**Task objective**
Hand back each line, unchanged, from the top down to the line where "grey-green lichened headstone" sits.

**Given information**
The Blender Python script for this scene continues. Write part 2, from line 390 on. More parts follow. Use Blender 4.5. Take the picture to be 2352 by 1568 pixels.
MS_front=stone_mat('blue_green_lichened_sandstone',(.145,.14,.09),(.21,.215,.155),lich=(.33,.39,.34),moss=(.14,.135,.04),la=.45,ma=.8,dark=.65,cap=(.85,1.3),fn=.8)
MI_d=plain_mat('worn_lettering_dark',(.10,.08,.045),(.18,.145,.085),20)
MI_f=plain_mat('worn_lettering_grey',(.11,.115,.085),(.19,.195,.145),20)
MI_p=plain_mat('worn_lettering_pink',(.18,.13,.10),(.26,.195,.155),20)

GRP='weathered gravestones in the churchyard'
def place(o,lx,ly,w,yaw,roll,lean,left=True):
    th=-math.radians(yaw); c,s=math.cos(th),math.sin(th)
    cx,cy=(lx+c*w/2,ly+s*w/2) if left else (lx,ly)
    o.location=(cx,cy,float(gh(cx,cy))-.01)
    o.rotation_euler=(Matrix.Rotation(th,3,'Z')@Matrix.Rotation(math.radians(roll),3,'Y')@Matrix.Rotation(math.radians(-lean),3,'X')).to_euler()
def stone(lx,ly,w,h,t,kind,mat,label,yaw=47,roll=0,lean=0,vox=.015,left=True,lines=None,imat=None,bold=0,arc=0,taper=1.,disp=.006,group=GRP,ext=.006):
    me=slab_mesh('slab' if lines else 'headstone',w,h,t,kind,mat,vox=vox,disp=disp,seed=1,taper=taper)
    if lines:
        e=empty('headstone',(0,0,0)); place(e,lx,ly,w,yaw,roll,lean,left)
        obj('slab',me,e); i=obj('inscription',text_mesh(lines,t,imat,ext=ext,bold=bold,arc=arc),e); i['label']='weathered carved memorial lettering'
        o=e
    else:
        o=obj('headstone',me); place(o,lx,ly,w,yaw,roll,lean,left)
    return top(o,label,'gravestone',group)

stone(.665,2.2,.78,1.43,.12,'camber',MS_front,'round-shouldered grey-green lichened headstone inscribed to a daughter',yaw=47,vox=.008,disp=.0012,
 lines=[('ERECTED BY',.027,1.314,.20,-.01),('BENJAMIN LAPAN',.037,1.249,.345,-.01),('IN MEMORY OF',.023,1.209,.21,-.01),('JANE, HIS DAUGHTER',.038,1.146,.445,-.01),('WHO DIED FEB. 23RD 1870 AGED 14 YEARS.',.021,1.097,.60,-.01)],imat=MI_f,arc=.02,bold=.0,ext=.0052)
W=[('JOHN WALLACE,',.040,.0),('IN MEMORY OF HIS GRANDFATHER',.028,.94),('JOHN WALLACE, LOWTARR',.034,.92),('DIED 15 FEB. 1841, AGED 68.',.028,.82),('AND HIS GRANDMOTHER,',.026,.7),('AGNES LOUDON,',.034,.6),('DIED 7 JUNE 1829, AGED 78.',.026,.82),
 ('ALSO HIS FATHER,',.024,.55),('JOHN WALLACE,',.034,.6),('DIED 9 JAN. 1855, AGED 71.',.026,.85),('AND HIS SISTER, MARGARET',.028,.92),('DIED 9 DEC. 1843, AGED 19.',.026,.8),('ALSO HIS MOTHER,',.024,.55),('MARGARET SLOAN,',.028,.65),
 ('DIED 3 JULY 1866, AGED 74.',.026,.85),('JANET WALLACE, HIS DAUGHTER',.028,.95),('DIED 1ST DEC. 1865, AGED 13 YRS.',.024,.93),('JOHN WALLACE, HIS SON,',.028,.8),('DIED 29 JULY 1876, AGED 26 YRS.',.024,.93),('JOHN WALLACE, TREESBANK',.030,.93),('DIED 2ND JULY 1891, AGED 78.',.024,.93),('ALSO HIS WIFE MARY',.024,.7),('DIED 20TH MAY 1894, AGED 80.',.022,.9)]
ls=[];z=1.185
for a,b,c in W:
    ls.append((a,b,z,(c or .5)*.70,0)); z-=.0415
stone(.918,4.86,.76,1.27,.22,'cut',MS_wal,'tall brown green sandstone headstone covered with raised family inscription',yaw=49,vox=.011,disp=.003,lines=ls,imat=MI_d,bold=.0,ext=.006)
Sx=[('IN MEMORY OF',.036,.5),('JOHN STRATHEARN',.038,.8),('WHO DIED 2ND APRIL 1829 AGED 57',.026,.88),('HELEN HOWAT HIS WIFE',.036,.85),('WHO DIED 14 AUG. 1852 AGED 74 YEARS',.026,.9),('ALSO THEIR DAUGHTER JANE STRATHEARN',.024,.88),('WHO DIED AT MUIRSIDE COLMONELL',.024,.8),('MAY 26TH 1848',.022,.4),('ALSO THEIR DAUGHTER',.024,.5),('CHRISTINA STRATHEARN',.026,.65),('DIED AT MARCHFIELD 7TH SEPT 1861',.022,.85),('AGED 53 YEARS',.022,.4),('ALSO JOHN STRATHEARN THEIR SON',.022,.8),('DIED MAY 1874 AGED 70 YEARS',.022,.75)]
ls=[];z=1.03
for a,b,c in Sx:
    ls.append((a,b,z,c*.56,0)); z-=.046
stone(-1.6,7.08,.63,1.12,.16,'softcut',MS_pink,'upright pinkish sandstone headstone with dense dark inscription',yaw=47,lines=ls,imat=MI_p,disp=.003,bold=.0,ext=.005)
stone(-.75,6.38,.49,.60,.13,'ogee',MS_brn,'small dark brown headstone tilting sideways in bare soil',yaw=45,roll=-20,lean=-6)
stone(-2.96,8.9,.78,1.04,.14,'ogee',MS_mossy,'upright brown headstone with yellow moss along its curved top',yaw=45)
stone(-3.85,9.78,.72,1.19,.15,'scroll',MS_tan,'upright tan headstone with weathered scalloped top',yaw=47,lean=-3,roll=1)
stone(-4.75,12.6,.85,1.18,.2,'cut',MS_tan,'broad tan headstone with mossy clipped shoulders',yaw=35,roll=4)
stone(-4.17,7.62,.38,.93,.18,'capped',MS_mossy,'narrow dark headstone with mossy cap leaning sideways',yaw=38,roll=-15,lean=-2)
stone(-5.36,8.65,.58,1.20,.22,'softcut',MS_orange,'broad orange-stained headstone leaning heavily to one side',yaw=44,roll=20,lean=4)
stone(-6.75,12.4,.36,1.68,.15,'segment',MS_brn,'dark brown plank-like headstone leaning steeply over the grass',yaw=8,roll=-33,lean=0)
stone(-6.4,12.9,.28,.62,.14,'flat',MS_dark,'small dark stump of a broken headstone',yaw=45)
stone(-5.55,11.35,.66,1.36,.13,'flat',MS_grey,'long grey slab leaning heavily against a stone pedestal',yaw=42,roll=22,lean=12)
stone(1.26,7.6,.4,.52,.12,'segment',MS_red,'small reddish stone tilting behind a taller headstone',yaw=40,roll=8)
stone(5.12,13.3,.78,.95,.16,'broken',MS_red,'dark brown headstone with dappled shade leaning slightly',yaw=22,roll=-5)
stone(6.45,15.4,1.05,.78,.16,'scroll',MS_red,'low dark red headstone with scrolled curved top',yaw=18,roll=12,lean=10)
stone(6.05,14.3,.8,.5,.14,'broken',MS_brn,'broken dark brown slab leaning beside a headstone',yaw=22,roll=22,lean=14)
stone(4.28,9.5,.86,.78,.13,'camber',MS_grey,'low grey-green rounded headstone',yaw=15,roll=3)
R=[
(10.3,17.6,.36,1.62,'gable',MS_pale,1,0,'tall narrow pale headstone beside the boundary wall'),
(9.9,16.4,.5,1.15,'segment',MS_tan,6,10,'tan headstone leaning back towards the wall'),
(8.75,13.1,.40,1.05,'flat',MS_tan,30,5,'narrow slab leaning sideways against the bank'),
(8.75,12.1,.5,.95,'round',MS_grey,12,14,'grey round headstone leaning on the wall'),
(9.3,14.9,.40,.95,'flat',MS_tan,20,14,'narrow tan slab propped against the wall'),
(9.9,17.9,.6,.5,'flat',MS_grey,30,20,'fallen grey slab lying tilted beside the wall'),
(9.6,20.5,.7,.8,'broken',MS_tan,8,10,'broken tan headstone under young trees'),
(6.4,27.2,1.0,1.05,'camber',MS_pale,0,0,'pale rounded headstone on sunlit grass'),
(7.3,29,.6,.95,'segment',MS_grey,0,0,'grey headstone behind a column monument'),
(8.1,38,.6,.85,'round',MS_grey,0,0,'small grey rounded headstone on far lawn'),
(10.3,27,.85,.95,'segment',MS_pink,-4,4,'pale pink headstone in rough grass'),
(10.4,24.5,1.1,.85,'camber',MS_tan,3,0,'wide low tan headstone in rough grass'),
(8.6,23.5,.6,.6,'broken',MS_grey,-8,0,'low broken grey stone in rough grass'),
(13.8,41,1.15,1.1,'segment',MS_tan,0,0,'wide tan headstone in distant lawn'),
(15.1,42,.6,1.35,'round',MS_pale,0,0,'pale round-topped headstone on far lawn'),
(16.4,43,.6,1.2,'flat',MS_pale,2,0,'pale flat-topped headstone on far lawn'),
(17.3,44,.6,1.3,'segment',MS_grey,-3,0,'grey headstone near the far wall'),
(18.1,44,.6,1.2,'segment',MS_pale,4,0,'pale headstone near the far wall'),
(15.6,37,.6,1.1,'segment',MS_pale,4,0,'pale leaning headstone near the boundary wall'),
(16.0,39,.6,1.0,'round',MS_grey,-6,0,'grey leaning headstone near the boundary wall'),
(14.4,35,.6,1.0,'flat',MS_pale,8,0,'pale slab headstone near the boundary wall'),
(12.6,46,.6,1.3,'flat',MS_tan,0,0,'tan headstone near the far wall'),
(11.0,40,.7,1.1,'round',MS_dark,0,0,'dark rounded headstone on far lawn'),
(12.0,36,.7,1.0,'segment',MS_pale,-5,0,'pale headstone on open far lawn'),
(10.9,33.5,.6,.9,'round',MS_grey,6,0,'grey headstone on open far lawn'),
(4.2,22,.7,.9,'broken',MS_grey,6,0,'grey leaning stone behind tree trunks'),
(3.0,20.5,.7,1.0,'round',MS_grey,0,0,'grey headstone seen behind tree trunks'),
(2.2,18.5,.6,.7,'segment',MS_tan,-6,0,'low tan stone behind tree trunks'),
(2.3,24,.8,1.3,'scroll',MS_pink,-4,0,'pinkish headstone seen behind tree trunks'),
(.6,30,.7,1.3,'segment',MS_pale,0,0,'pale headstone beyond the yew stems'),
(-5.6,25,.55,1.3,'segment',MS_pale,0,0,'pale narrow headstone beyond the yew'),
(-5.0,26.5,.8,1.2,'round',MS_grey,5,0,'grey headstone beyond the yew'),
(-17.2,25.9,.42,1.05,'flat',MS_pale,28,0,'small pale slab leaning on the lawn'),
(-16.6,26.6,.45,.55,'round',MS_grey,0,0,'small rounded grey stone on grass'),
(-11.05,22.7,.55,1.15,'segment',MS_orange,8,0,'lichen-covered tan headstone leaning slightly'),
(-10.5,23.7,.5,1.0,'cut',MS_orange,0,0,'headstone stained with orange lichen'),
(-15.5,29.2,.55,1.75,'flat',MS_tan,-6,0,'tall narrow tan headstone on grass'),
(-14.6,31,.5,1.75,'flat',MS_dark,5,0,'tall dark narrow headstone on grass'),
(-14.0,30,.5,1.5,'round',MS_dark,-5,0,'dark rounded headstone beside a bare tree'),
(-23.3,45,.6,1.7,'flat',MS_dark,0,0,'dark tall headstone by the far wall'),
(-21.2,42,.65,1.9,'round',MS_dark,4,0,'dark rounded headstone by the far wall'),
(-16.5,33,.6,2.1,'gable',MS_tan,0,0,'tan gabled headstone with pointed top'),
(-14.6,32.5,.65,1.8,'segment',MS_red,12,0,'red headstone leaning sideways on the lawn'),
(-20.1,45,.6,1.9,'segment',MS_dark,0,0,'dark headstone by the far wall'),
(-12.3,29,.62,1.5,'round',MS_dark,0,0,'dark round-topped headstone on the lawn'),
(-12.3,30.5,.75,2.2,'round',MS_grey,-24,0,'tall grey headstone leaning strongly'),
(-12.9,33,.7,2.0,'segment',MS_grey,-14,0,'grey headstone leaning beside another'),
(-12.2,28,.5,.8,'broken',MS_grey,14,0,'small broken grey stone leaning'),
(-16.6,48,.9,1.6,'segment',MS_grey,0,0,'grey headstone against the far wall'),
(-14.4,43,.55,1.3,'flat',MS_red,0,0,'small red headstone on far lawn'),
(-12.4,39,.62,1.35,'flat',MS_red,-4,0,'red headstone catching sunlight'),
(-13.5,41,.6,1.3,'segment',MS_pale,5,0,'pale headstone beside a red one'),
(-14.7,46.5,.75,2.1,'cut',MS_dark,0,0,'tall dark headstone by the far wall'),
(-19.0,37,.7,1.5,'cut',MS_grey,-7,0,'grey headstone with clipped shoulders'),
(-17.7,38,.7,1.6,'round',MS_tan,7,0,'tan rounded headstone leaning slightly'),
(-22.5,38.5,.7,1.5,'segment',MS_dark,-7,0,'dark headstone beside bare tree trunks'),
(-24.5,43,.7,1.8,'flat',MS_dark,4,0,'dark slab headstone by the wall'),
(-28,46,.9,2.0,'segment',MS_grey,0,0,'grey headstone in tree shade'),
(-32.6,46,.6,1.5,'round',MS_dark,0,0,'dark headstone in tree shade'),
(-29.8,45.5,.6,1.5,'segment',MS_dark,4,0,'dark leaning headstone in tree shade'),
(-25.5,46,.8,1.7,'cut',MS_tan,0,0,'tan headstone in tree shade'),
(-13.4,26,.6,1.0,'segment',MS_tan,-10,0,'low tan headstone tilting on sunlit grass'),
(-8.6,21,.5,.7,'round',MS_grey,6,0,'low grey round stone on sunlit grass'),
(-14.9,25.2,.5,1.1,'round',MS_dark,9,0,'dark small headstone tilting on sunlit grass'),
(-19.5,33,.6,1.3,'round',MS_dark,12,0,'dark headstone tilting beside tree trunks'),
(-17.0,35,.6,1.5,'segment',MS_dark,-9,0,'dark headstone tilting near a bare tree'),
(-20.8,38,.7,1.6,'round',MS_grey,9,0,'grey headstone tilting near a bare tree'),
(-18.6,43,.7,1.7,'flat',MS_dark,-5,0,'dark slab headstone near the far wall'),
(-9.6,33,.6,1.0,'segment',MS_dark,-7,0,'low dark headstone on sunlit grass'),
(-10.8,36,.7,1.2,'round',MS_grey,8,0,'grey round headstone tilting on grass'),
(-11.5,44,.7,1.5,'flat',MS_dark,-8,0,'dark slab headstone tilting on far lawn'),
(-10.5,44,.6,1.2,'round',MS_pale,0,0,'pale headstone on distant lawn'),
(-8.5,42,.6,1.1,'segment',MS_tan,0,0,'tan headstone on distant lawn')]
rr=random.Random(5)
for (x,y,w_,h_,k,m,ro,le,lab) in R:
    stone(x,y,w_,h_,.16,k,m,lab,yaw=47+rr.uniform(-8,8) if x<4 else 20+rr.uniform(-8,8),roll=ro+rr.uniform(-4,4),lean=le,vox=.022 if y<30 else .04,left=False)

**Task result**
The Blender Python script for this scene continues. Write part 2, from line 390 on. More parts follow. Use Blender 4.5. Take the picture to be 2352 by 1568 pixels.
MS_front=stone_mat('blue_green_lichened_sandstone',(.145,.14,.09),(.21,.215,.155),lich=(.33,.39,.34),moss=(.14,.135,.04),la=.45,ma=.8,dark=.65,cap=(.85,1.3),fn=.8)
MI_d=plain_mat('worn_lettering_dark',(.10,.08,.045),(.18,.145,.085),20)
MI_f=plain_mat('worn_lettering_grey',(.11,.115,.085),(.19,.195,.145),20)
MI_p=plain_mat('worn_lettering_pink',(.18,.13,.10),(.26,.195,.155),20)

GRP='weathered gravestones in the churchyard'
def place(o,lx,ly,w,yaw,roll,lean,left=True):
    th=-math.radians(yaw); c,s=math.cos(th),math.sin(th)
    cx,cy=(lx+c*w/2,ly+s*w/2) if left else (lx,ly)
    o.location=(cx,cy,float(gh(cx,cy))-.01)
    o.rotation_euler=(Matrix.Rotation(th,3,'Z')@Matrix.Rotation(math.radians(roll),3,'Y')@Matrix.Rotation(math.radians(-lean),3,'X')).to_euler()
def stone(lx,ly,w,h,t,kind,mat,label,yaw=47,roll=0,lean=0,vox=.015,left=True,lines=None,imat=None,bold=0,arc=0,taper=1.,disp=.006,group=GRP,ext=.006):
    me=slab_mesh('slab' if lines else 'headstone',w,h,t,kind,mat,vox=vox,disp=disp,seed=1,taper=taper)
    if lines:
        e=empty('headstone',(0,0,0)); place(e,lx,ly,w,yaw,roll,lean,left)
        obj('slab',me,e); i=obj('inscription',text_mesh(lines,t,imat,ext=ext,bold=bold,arc=arc),e); i['label']='weathered carved memorial lettering'
        o=e
    else:
        o=obj('headstone',me); place(o,lx,ly,w,yaw,roll,lean,left)
    return top(o,label,'gravestone',group)

stone(.665,2.2,.78,1.43,.12,'camber',MS_front,'round-shouldered grey-green lichened headstone inscribed to a daughter',yaw=47,vox=.008,disp=.0012,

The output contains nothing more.